School is out for the holidays. I was so excited to spend time with my children.  Not unsurprisingly, the thrill wore off before the garage door opened. I have threatened to send the kids’ presents to an orphanage. And more than once, I was tempted to send the kids there too. 

This Sunday morning, the kids launched mutiny against James and me. My four kids- including the cute little cereal throwing baby, don’t really deserve anything under the tree this year. The baby also shakes his head constantly and runs the opposite direction- which can be forgiven until his diaper is half on, half off, or when he is shaking his head “no” that he wasn’t the one who poured the quart of paint all over the floor- when he clearly and unfortunately did. The kindergardener cut up cash and let the three year old take the rap for him. The third grader has a 2018 version of a Valley Girl going on (this is all my fault), and her little sister is becoming her copycat. Everywhere I turn, someone is complaining it isn’t fair or they are bored or blah blah blah. Please mamas tell me I’m not alone. Or actually, tell me I am, that is far better news for the world.

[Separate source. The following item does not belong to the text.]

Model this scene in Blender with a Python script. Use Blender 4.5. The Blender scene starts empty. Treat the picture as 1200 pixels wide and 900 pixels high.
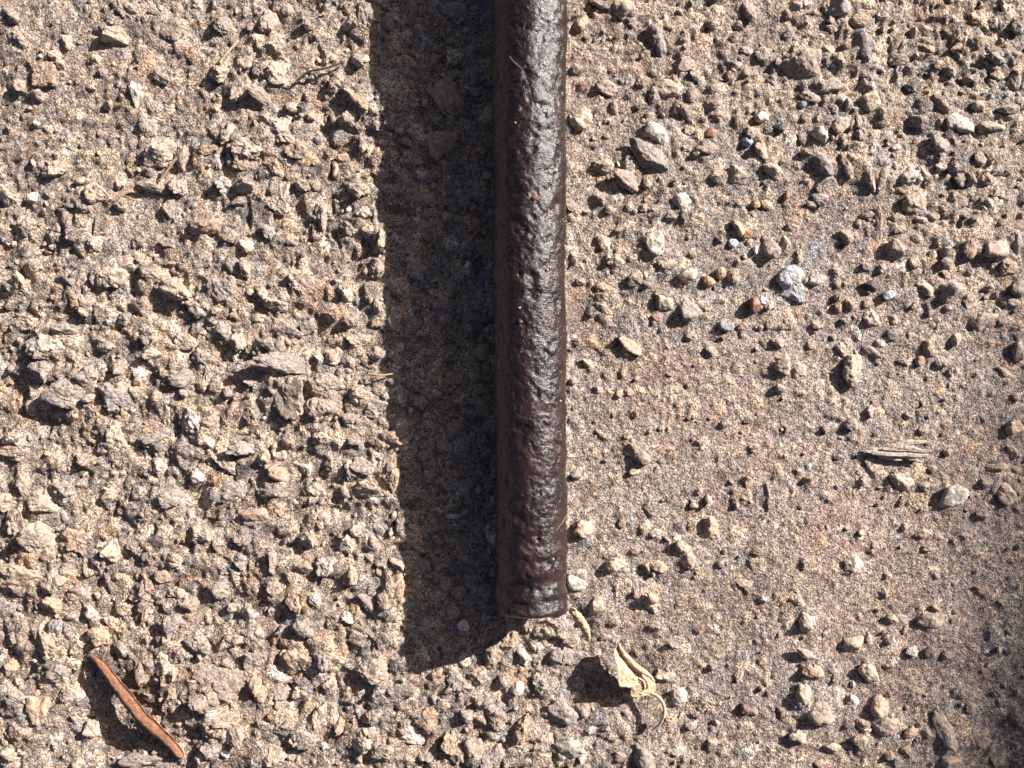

I was quite glad we don’t really play up the naughty/nice list- because, I mean, where do you even buy coal? Then something struck me- humans play up this Santa thing for Christmas. But actually the divine Christmas story is all about an amazing gift of forgiveness that we don’t deserve at all. God isn’t the one sitting on some royal throne weighting everyone’s sins and passing judgment, that’s the mythical Santa.

So the story goes- the God of heaven came down to earth in the most humble of beginnings to show us grace and redemption, something we totally don’t deserve because he knew we were super lost, up a creek and in a pickle without him.

When I’m really honest, I don’t deserve the tree, let alone the gifts under it.  How beautiful, how mysterious is it that this strange virgin birth with a star and angels and shepherds and kings  changed civilisation for thousands of years? What is it about this story that makes it so transformative, indestructible, and believable?

Santa and Jesus both have in common the promise of gifts for those who believe.  Even if you think the Jesus thing is totally silly, wouldn’t you want it to be true?  Our family wishes you the gift of faith and forgiveness this year. Grace and peace to you whether you are near to us or far away.  

Happy Christmas!

PS. What a beautiful imagery of getting gifts instead of coal because of forgiveness. 

Colossians 3:13 Bear with each other and forgive one another if any of you has a grievance against someone. Forgive as the Lord forgave you.